What is needed: Render every entry exactly as it appears.

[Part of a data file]
□ □ □ □ □
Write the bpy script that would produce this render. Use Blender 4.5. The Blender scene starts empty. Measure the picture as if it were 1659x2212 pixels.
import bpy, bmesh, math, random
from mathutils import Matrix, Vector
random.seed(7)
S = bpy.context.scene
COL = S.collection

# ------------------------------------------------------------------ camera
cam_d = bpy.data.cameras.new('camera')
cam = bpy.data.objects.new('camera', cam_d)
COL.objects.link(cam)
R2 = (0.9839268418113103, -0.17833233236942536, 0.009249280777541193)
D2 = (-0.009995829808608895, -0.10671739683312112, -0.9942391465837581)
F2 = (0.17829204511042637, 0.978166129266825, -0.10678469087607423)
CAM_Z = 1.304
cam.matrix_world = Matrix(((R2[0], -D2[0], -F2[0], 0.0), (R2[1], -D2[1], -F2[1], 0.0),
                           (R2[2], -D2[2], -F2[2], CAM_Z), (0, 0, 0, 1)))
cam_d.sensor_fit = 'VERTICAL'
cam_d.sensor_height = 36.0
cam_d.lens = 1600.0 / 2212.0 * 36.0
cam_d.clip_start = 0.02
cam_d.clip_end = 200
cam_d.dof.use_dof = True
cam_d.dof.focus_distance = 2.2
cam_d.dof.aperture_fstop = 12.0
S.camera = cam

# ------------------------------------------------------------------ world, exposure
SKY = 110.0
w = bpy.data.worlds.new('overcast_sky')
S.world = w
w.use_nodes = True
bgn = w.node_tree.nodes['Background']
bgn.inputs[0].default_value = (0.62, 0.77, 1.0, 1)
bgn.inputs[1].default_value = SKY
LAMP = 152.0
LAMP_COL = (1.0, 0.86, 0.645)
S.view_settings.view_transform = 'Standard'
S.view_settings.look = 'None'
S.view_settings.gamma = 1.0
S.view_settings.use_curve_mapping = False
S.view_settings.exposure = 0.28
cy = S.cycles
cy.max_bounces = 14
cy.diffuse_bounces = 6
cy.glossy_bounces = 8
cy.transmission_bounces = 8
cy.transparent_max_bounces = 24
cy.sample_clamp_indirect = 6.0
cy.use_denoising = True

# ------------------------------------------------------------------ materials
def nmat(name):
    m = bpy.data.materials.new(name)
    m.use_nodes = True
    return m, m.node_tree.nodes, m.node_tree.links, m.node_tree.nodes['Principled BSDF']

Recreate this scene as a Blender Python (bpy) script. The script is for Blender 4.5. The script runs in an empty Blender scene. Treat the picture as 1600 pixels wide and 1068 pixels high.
□ □ □ □ □
The reply:
Write the bpy script that would produce this render. Use Blender 4.5. The Blender scene starts empty. Measure the picture as if it were 1659x2212 pixels.
import bpy, bmesh, math, random
from mathutils import Matrix, Vector
random.seed(7)
S = bpy.context.scene
COL = S.collection

# ------------------------------------------------------------------ camera
cam_d = bpy.data.cameras.new('camera')
cam = bpy.data.objects.new('camera', cam_d)
COL.objects.link(cam)
R2 = (0.9839268418113103, -0.17833233236942536, 0.009249280777541193)
D2 = (-0.009995829808608895, -0.10671739683312112, -0.9942391465837581)
F2 = (0.17829204511042637, 0.978166129266825, -0.10678469087607423)
CAM_Z = 1.304
cam.matrix_world = Matrix(((R2[0], -D2[0], -F2[0], 0.0), (R2[1], -D2[1], -F2[1], 0.0),
                           (R2[2], -D2[2], -F2[2], CAM_Z), (0, 0, 0, 1)))
cam_d.sensor_fit = 'VERTICAL'
cam_d.sensor_height = 36.0
cam_d.lens = 1600.0 / 2212.0 * 36.0
cam_d.clip_start = 0.02
cam_d.clip_end = 200
cam_d.dof.use_dof = True
cam_d.dof.focus_distance = 2.2
cam_d.dof.aperture_fstop = 12.0
S.camera = cam

# ------------------------------------------------------------------ world, exposure
SKY = 110.0
w = bpy.data.worlds.new('overcast_sky')
S.world = w
w.use_nodes = True
bgn = w.node_tree.nodes['Background']
bgn.inputs[0].default_value = (0.62, 0.77, 1.0, 1)
bgn.inputs[1].default_value = SKY
LAMP = 152.0
LAMP_COL = (1.0, 0.86, 0.645)
S.view_settings.view_transform = 'Standard'
S.view_settings.look = 'None'
S.view_settings.gamma = 1.0
S.view_settings.use_curve_mapping = False
S.view_settings.exposure = 0.28
cy = S.cycles
cy.max_bounces = 14
cy.diffuse_bounces = 6
cy.glossy_bounces = 8
cy.transmission_bounces = 8
cy.transparent_max_bounces = 24
cy.sample_clamp_indirect = 6.0
cy.use_denoising = True

# ------------------------------------------------------------------ materials
def nmat(name):
    m = bpy.data.materials.new(name)
    m.use_nodes = True
    return m, m.node_tree.nodes, m.node_tree.links, m.node_tree.nodes['Principled BSDF']

Recreate this scene as a Blender Python (bpy) script. The script is for Blender 4.5. The script runs in an empty Blender scene. Treat the picture as 1600 pixels wide and 1068 pixels high.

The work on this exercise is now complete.